Harper Lee, award winning author of the celebrated To Kill a Mockingbird¸ released her sequel, Go Set a Watchman, on July 14th, 2015. I marked my calendar and rushed to the book store to pick up a hard copy, because an electronic copy would simply not suffice. Having high expectations due to the brilliance of her previous novel, I was slightly disappointed after finishing the sequel.

In To Kill a Mockingbird, Lee developed a deep personality for all of her characters, especially in the characters of Scout and Atticus. While I liked the new portrayal of Scout as an empowered, independent woman in Go Set a Watchman, I was particularly upset with the personality change of Atticus. Most people referred to Atticus as a man of integrity and good morals after reading To Kill a Mockingbird, but that idea is distorted with the counter-ego of Atticus in the second novel.

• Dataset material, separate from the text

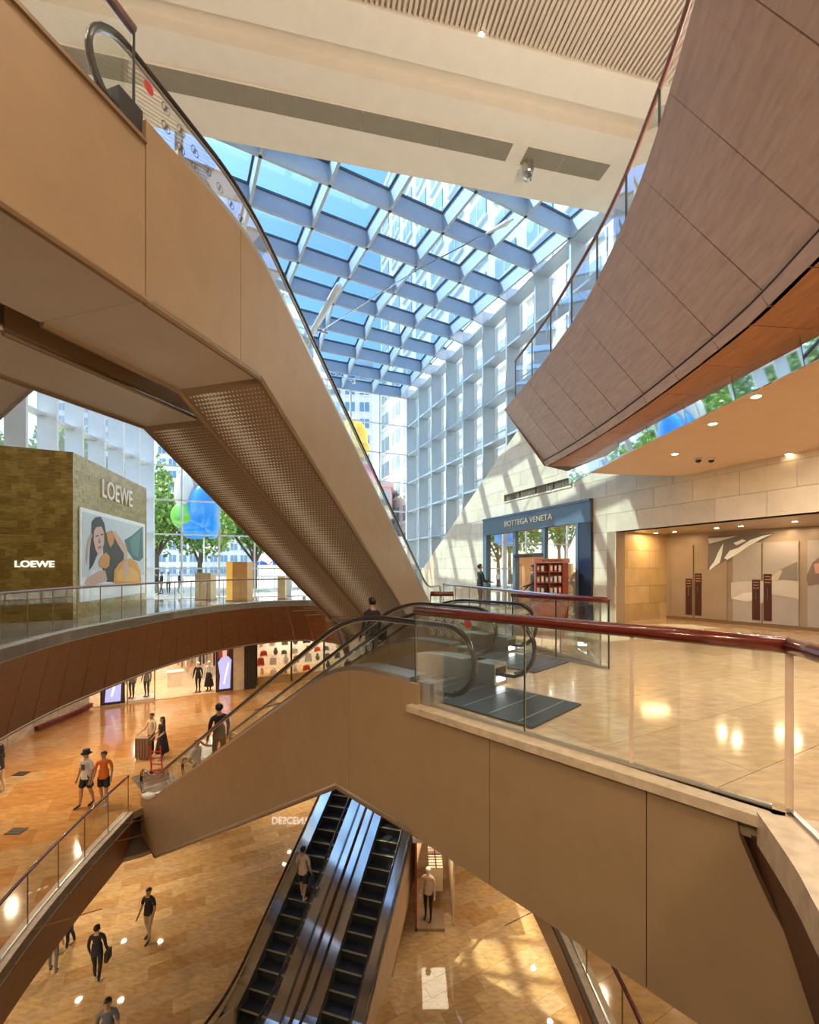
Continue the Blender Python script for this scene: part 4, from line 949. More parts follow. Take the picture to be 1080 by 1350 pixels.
def screen(a0, a1, label, dpt=-.03, z1=3.0):
    t = thing('poster_screen', label, 'screen', FS((a0+a1)/2, dpt, 0)); w_ = a1-a0; m = (a0+a1)/2
    b = MB(); b.box(a0-.06, a1+.06, dpt, dpt+.08, .05, z1+.1, dark_m, FS); b.build('frame', t)
    b = MB(); b.box(a0, a1, dpt-.01, dpt, .15, z1, fc((.05, .04, .06), 0), FS); b.build('display', t)
    Fq = lambda a, z, h: FS(m+a*w_, dpt-.012-h, z)
    b = MB(); b.prism([(-.36, .2), (.36, .2), (.40, 1.2), (.46, 1.9), (.22, 2.15), (-.2, 2.1), (-.44, 1.8), (-.30, 1.0)], Fq, 0, .004, fc((.42, .46, .9), .6)); b.build('blue_coat', t)
    b = MB(); b.prism([(-.13, 2.1), (.13, 2.1), (.15, 2.5), (0, 2.68), (-.15, 2.5)], Fq, .006, .01, fc((.85, .55, .5), .4)); b.build('face', t)
    b = MB(); b.prism([(-.36, 2.0), (-.14, 2.2), (-.14, 2.5), (0, 2.66), (.14, 2.5), (.2, 2.3), (.3, 2.6), (0, 2.86), (-.3, 2.7), (-.42, 2.3)], Fq, .008, .012, fc((.35, .04, .05), .3)); b.build('red_hair', t)
    b = MB(); b.prism([(-.1, .5), (.0, .5), (.30, 1.7), (.22, 1.8)], Fq, .006, .01, fc((.75, .8, 1), .8)); b.build('coat_fold', t)
screen(us_(286), us_(306), 'lit poster screen with a figure in pale blue on the pier of the fashion shop')
screen(us_(134), us_(163), 'lit poster screen with a pale blue figure at the left end of the fashion shop', z1=3.2)
for a in (us_(168), us_(204)):
    b = MB(); b.box(a-.03, a+.03, -.05, .0, 0, 3.8, chrome, FS); b.build('window_frame', sh1)
b = MB(); b.box(us_(168), us_(204), -.05, -.04, .05, 3.8, gclear, FS); b.build('window_pane', sh1)
b = MB(); b.box(us_(165), us_(205), -.05, 1.0, 0, .15, white_m, FS); b.build('window_plinth', sh1)
ctr = thing('sales_counter', 'low cream counter inside the fashion shop', 'counter', FS(us_(232), 3, 0))
b = MB(); b.box(us_(220), us_(243), 2.6, 3.2, 0.03, .9, cream, FS); b.build('body', ctr)
b = MB(); b.box(us_(219), us_(244), 2.55, 3.25, .9, .96, white_m, FS); b.build('top', ctr)
for k in range(14):
    u = us_(236)+k*.22; g = thing('hanging_garment', 'hanging garment, %s from the left along the back of the fashion shop' % ORD[k], 'garment', FS(u, 4.6, 1.7), 'garments hanging at the back of the fashion shop')
    m = random.choice([black_c, beige_cl, grey_c, fc((.5, .22, .12)), white_c]); b = MB(); zb = random.uniform(.7, 1.1)
    b.prism([(-.2, 1.7), (-.05, 1.8), (.05, 1.8), (.2, 1.7), (.18, zb), (-.18, zb)], lambda a, z, h, u=u: FS(u+h, 4.6+a, z), -.05, .05, m); b.build('cloth', g)
    b = MB(); b.tube([FS(u, 4.6, 1.8), FS(u, 4.6, 1.9)], .01, chrome, 5); b.build('hook', g)
# second shop right of the dark column
q0, q1 = fl1p(338, 903), fl1p(470, 888); qd = (q1-q0).normalized(); qn = Vector((-qd.y, qd.x)); QL = (q1-q0).length
FQ = lambda a, dpt, z: (q0.x+qd.x*a+qn.x*dpt, q0.y+qd.y*a+qn.y*dpt, Z1+z)
sh2 = thing('gift_shop', 'crowded bright shop window one level down behind the middle escalators', 'shop', FQ(QL/2, 0, 0))
b = MB(); b.box(-.2, QL+2, 2.2, 2.3, 0, 4.2, cream, FQ); b.build('back_wall', sh2)
b = MB(); b.box(-.2, QL+2, -.1, 2.2, 0, .5, mat('wood_plinth', (.5, .3, .12), .4), FQ); b.build('window_plinth', sh2)
b = MB(); b.box(-.2, QL+2, -.1, 0, 2.75, 3.0, lampm('sign_light_band', (1, .62, .25), 1.5), FQ); b.build('lit_band', sh2)
for a in (.0, 2.2, 4.4):
    b = MB(); b.box(a-.05, a+.05, -.1, 0, 0, 3.0, dark_m, FQ); b.build('mullion', sh2)
cc = FQ(QL/2, 1.1, 3.4); area(cc[0], cc[1], cc[2], 6, 1.2, 260, (1, .92, .82))
for row in range(1, 4):
    b = MB(); b.box(0, QL, .25, .85, .47+row*.62, .49+row*.62, gclear, FQ); b.build('glass_shelf', sh2)
for k in range(36):
    row = k % 4; pos = k//4; u = .45+pos*(QL-.7)/8.4+random.uniform(-.12, .12); zz = .5+row*.62
    cn, m = random.choice([('white', white_c), ('white', white_c), ('black', black_c), ('red', fc((.7, .08, .03))), ('cream', fc((.8, .75, .7))), ('olive', fc((.2, .25, .1))), ('grey', grey_c), ('tan', fc((.6, .5, .3)))])
    dp = .5; o_ = thing('display_item', '%s item, %s from left in the %s row up of the crowded shop window' % (cn, ORD[pos], ORD[row]), 'display item', FQ(u, dp, zz), 'goods in the crowded shop window')
    r = random.uniform(.14, .20); c = FQ(u, dp, zz+r*1.1)
    b = MB()
    if k % 3 == 0: b.ball(c, (r, r, r*1.25), m, 8, 6); b.build('body', o_, smooth=True); b = MB(); b.ball((c[0], c[1], c[2]+r*1.3), r*.6, m, 7, 5); b.build('top', o_, smooth=True)
    else:
        wq = r*1.3; b.prism([(-wq, 0), (wq, 0), (wq*.75, r*(1.6+k % 2)), (-wq*.75, r*(1.6+k % 2))], lambda a, z, h, u=u, zz=zz: FQ(u+a, .5+h, zz+z), -.09, .09, m); b.build('body', o_)
        b = MB(); b.tube([FQ(u-wq*.4, .5, zz+r*(1.6+k % 2)), FQ(u, .5, zz+r*(2.0+k % 2)), FQ(u+wq*.4, .5, zz+r*(1.6+k % 2))], .015, black_c, 5); b.build('handle', o_)
    b = MB(); b.lathe([(r*.8, 0), (r*.8, .03)], FQ(u, dp, zz-.015), white_m, 10); b.build('stand', o_)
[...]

If you have ever read Lee’s first novel, you would know what Atticus goes against the norms of the 1930 society by defending a black man against a white woman in a legal trial, making him a friendly, approachable, and respectable man in today’s society, being as he knows that the man is wrongly accused. I personally developed a connection and liking of Atticus based on this action, so the change in my view of him was quickly altered and diminished throughout the pages of Go Set a Watchman. The second novel is centered more around Scout, who was once just a young girl who admired her father for his goodness and intelligence, but has begun to see how corrupt and half-hearted he has become since she has left Maycomb County and started her career elsewhere. Atticus, in the sequel, is discovered to be a racist, which is completely against everything he stands for in the first novel. He also pressures his daughter about not having a steady man and potential husband in her life, which is different from the man in the first novel who is always protecting Scout, and educating her to become a woman who could advocate for herself. While this is completely shocking and in a way enraging to me, it turns out to benefit Scout in the end, forcing her to be morally strong, and develop a foundation for herself as a now completely independent woman in a society that does not condone it.

Definitely full of emotions, Harper Lee’s Go Set a Watchman is a thought-provoking book worth reading!